— Task directions —
Give the material again in full, matching it exactly.

━━ Source excerpt ━━

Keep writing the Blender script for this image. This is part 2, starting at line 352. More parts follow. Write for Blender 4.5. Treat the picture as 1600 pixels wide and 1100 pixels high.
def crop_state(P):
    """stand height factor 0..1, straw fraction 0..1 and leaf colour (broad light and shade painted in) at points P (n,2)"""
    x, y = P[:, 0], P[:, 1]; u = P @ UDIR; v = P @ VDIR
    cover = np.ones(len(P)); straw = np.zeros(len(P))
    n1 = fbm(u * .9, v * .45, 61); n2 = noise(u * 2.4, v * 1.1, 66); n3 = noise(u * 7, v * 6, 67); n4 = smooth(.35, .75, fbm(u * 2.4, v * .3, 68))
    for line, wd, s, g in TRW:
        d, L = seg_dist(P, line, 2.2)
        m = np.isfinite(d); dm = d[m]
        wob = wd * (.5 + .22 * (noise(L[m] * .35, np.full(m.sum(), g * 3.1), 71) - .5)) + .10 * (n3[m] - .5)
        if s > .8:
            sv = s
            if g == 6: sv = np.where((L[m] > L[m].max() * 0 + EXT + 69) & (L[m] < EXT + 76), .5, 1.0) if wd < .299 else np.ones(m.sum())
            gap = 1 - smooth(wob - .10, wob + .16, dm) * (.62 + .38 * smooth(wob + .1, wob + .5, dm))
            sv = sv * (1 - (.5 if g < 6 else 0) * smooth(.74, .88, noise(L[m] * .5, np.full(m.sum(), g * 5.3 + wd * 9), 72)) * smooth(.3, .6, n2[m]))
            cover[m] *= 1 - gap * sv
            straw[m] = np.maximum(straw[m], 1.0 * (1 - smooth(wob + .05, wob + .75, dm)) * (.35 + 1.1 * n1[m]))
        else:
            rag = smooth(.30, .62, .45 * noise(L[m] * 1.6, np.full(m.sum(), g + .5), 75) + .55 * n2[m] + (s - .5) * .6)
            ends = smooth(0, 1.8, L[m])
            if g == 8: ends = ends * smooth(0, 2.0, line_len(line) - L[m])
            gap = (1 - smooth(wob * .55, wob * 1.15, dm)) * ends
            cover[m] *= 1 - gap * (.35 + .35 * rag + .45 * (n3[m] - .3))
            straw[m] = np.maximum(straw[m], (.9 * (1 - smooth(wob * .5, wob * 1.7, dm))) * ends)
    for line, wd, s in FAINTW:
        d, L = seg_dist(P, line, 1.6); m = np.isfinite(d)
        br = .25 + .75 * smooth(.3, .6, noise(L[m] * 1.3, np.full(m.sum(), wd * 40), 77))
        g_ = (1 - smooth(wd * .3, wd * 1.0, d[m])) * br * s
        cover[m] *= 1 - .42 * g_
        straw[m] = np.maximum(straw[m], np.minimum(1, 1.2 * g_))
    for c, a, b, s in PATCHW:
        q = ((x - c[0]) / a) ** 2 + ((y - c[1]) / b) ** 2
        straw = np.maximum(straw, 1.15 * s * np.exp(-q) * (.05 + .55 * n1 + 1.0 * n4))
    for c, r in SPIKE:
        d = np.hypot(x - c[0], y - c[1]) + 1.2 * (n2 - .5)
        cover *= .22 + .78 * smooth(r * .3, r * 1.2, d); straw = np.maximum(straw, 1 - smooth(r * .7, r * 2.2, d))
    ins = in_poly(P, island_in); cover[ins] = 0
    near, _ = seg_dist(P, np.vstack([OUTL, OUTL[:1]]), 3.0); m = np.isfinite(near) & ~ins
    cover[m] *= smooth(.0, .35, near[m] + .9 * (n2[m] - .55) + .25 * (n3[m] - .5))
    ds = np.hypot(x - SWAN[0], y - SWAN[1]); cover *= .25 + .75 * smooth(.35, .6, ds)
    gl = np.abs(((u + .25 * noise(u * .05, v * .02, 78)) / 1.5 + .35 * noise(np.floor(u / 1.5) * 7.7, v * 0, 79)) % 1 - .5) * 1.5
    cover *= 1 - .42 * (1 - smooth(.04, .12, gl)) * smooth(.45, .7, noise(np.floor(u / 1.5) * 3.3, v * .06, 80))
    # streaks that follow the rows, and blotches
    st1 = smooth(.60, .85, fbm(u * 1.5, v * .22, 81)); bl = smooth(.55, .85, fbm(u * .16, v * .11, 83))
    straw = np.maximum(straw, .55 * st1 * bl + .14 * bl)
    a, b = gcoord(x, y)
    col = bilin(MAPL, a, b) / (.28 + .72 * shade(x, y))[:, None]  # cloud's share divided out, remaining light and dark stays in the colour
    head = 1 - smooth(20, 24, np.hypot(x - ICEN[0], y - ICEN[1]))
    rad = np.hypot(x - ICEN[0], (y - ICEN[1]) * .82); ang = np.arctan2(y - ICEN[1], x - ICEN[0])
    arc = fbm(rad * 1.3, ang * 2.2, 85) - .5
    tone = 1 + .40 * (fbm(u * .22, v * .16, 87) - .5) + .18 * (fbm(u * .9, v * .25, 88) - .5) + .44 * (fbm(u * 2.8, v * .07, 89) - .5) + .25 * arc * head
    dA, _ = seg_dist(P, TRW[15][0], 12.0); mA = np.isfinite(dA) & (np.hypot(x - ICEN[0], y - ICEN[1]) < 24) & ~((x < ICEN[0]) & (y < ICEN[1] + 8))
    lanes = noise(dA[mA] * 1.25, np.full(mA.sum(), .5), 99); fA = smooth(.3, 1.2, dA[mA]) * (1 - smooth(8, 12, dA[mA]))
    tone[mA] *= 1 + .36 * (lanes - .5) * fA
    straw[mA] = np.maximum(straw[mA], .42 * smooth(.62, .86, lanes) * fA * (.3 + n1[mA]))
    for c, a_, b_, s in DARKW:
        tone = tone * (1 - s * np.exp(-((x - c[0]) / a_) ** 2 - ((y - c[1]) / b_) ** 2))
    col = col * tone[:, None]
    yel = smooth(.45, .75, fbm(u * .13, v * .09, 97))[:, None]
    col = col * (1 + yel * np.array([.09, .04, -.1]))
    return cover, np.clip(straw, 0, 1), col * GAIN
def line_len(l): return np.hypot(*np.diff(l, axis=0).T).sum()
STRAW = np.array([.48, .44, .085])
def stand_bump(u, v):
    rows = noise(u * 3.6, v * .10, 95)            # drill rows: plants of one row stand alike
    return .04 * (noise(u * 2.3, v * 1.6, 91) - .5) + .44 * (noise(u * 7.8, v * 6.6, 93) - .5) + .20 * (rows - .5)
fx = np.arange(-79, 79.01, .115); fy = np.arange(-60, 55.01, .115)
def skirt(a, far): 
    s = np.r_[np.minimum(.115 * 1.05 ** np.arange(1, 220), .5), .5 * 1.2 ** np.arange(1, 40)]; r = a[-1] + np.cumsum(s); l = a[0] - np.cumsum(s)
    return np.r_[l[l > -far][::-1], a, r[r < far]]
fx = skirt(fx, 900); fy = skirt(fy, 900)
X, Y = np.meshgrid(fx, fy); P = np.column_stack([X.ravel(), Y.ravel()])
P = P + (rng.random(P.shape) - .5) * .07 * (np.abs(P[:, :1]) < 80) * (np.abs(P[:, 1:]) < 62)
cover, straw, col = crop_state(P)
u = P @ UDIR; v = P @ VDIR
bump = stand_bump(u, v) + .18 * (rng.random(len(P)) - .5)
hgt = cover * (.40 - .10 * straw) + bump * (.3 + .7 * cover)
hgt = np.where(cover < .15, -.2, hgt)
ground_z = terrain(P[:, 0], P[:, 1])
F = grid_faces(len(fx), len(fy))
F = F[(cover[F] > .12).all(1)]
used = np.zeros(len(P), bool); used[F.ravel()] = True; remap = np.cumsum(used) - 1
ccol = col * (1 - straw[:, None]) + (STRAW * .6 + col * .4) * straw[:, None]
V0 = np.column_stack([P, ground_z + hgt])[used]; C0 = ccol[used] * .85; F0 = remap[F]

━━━

— Response to the exercise —
Keep writing the Blender script for this image. This is part 2, starting at line 352. More parts follow. Write for Blender 4.5. Treat the picture as 1600 pixels wide and 1100 pixels high.
def crop_state(P):
    """stand height factor 0..1, straw fraction 0..1 and leaf colour (broad light and shade painted in) at points P (n,2)"""
    x, y = P[:, 0], P[:, 1]; u = P @ UDIR; v = P @ VDIR
    cover = np.ones(len(P)); straw = np.zeros(len(P))
    n1 = fbm(u * .9, v * .45, 61); n2 = noise(u * 2.4, v * 1.1, 66); n3 = noise(u * 7, v * 6, 67); n4 = smooth(.35, .75, fbm(u * 2.4, v * .3, 68))
    for line, wd, s, g in TRW:
        d, L = seg_dist(P, line, 2.2)
        m = np.isfinite(d); dm = d[m]
        wob = wd * (.5 + .22 * (noise(L[m] * .35, np.full(m.sum(), g * 3.1), 71) - .5)) + .10 * (n3[m] - .5)
        if s > .8:
            sv = s
            if g == 6: sv = np.where((L[m] > L[m].max() * 0 + EXT + 69) & (L[m] < EXT + 76), .5, 1.0) if wd < .299 else np.ones(m.sum())
            gap = 1 - smooth(wob - .10, wob + .16, dm) * (.62 + .38 * smooth(wob + .1, wob + .5, dm))
            sv = sv * (1 - (.5 if g < 6 else 0) * smooth(.74, .88, noise(L[m] * .5, np.full(m.sum(), g * 5.3 + wd * 9), 72)) * smooth(.3, .6, n2[m]))
            cover[m] *= 1 - gap * sv
            straw[m] = np.maximum(straw[m], 1.0 * (1 - smooth(wob + .05, wob + .75, dm)) * (.35 + 1.1 * n1[m]))
        else:
            rag = smooth(.30, .62, .45 * noise(L[m] * 1.6, np.full(m.sum(), g + .5), 75) + .55 * n2[m] + (s - .5) * .6)
            ends = smooth(0, 1.8, L[m])
            if g == 8: ends = ends * smooth(0, 2.0, line_len(line) - L[m])
            gap = (1 - smooth(wob * .55, wob * 1.15, dm)) * ends
            cover[m] *= 1 - gap * (.35 + .35 * rag + .45 * (n3[m] - .3))
            straw[m] = np.maximum(straw[m], (.9 * (1 - smooth(wob * .5, wob * 1.7, dm))) * ends)
    for line, wd, s in FAINTW:
        d, L = seg_dist(P, line, 1.6); m = np.isfinite(d)
        br = .25 + .75 * smooth(.3, .6, noise(L[m] * 1.3, np.full(m.sum(), wd * 40), 77))
        g_ = (1 - smooth(wd * .3, wd * 1.0, d[m])) * br * s
        cover[m] *= 1 - .42 * g_
        straw[m] = np.maximum(straw[m], np.minimum(1, 1.2 * g_))
    for c, a, b, s in PATCHW:
        q = ((x - c[0]) / a) ** 2 + ((y - c[1]) / b) ** 2
        straw = np.maximum(straw, 1.15 * s * np.exp(-q) * (.05 + .55 * n1 + 1.0 * n4))
    for c, r in SPIKE:
        d = np.hypot(x - c[0], y - c[1]) + 1.2 * (n2 - .5)
        cover *= .22 + .78 * smooth(r * .3, r * 1.2, d); straw = np.maximum(straw, 1 - smooth(r * .7, r * 2.2, d))
    ins = in_poly(P, island_in); cover[ins] = 0
    near, _ = seg_dist(P, np.vstack([OUTL, OUTL[:1]]), 3.0); m = np.isfinite(near) & ~ins
    cover[m] *= smooth(.0, .35, near[m] + .9 * (n2[m] - .55) + .25 * (n3[m] - .5))
    ds = np.hypot(x - SWAN[0], y - SWAN[1]); cover *= .25 + .75 * smooth(.35, .6, ds)
    gl = np.abs(((u + .25 * noise(u * .05, v * .02, 78)) / 1.5 + .35 * noise(np.floor(u / 1.5) * 7.7, v * 0, 79)) % 1 - .5) * 1.5
    cover *= 1 - .42 * (1 - smooth(.04, .12, gl)) * smooth(.45, .7, noise(np.floor(u / 1.5) * 3.3, v * .06, 80))
    # streaks that follow the rows, and blotches
    st1 = smooth(.60, .85, fbm(u * 1.5, v * .22, 81)); bl = smooth(.55, .85, fbm(u * .16, v * .11, 83))
    straw = np.maximum(straw, .55 * st1 * bl + .14 * bl)
    a, b = gcoord(x, y)
    col = bilin(MAPL, a, b) / (.28 + .72 * shade(x, y))[:, None]  # cloud's share divided out, remaining light and dark stays in the colour
    head = 1 - smooth(20, 24, np.hypot(x - ICEN[0], y - ICEN[1]))
    rad = np.hypot(x - ICEN[0], (y - ICEN[1]) * .82); ang = np.arctan2(y - ICEN[1], x - ICEN[0])
    arc = fbm(rad * 1.3, ang * 2.2, 85) - .5
    tone = 1 + .40 * (fbm(u * .22, v * .16, 87) - .5) + .18 * (fbm(u * .9, v * .25, 88) - .5) + .44 * (fbm(u * 2.8, v * .07, 89) - .5) + .25 * arc * head
    dA, _ = seg_dist(P, TRW[15][0], 12.0); mA = np.isfinite(dA) & (np.hypot(x - ICEN[0], y - ICEN[1]) < 24) & ~((x < ICEN[0]) & (y < ICEN[1] + 8))
    lanes = noise(dA[mA] * 1.25, np.full(mA.sum(), .5), 99); fA = smooth(.3, 1.2, dA[mA]) * (1 - smooth(8, 12, dA[mA]))
    tone[mA] *= 1 + .36 * (lanes - .5) * fA
    straw[mA] = np.maximum(straw[mA], .42 * smooth(.62, .86, lanes) * fA * (.3 + n1[mA]))
    for c, a_, b_, s in DARKW:
        tone = tone * (1 - s * np.exp(-((x - c[0]) / a_) ** 2 - ((y - c[1]) / b_) ** 2))
    col = col * tone[:, None]
    yel = smooth(.45, .75, fbm(u * .13, v * .09, 97))[:, None]
    col = col * (1 + yel * np.array([.09, .04, -.1]))
    return cover, np.clip(straw, 0, 1), col * GAIN
def line_len(l): return np.hypot(*np.diff(l, axis=0).T).sum()
STRAW = np.array([.48, .44, .085])
def stand_bump(u, v):
    rows = noise(u * 3.6, v * .10, 95)            # drill rows: plants of one row stand alike
    return .04 * (noise(u * 2.3, v * 1.6, 91) - .5) + .44 * (noise(u * 7.8, v * 6.6, 93) - .5) + .20 * (rows - .5)
fx = np.arange(-79, 79.01, .115); fy = np.arange(-60, 55.01, .115)
def skirt(a, far): 
    s = np.r_[np.minimum(.115 * 1.05 ** np.arange(1, 220), .5), .5 * 1.2 ** np.arange(1, 40)]; r = a[-1] + np.cumsum(s); l = a[0] - np.cumsum(s)
    return np.r_[l[l > -far][::-1], a, r[r < far]]
fx = skirt(fx, 900); fy = skirt(fy, 900)
X, Y = np.meshgrid(fx, fy); P = np.column_stack([X.ravel(), Y.ravel()])
P = P + (rng.random(P.shape) - .5) * .07 * (np.abs(P[:, :1]) < 80) * (np.abs(P[:, 1:]) < 62)
cover, straw, col = crop_state(P)
u = P @ UDIR; v = P @ VDIR
bump = stand_bump(u, v) + .18 * (rng.random(len(P)) - .5)
hgt = cover * (.40 - .10 * straw) + bump * (.3 + .7 * cover)
hgt = np.where(cover < .15, -.2, hgt)
ground_z = terrain(P[:, 0], P[:, 1])
F = grid_faces(len(fx), len(fy))
F = F[(cover[F] > .12).all(1)]
used = np.zeros(len(P), bool); used[F.ravel()] = True; remap = np.cumsum(used) - 1
ccol = col * (1 - straw[:, None]) + (STRAW * .6 + col * .4) * straw[:, None]
V0 = np.column_stack([P, ground_z + hgt])[used]; C0 = ccol[used] * .85; F0 = remap[F]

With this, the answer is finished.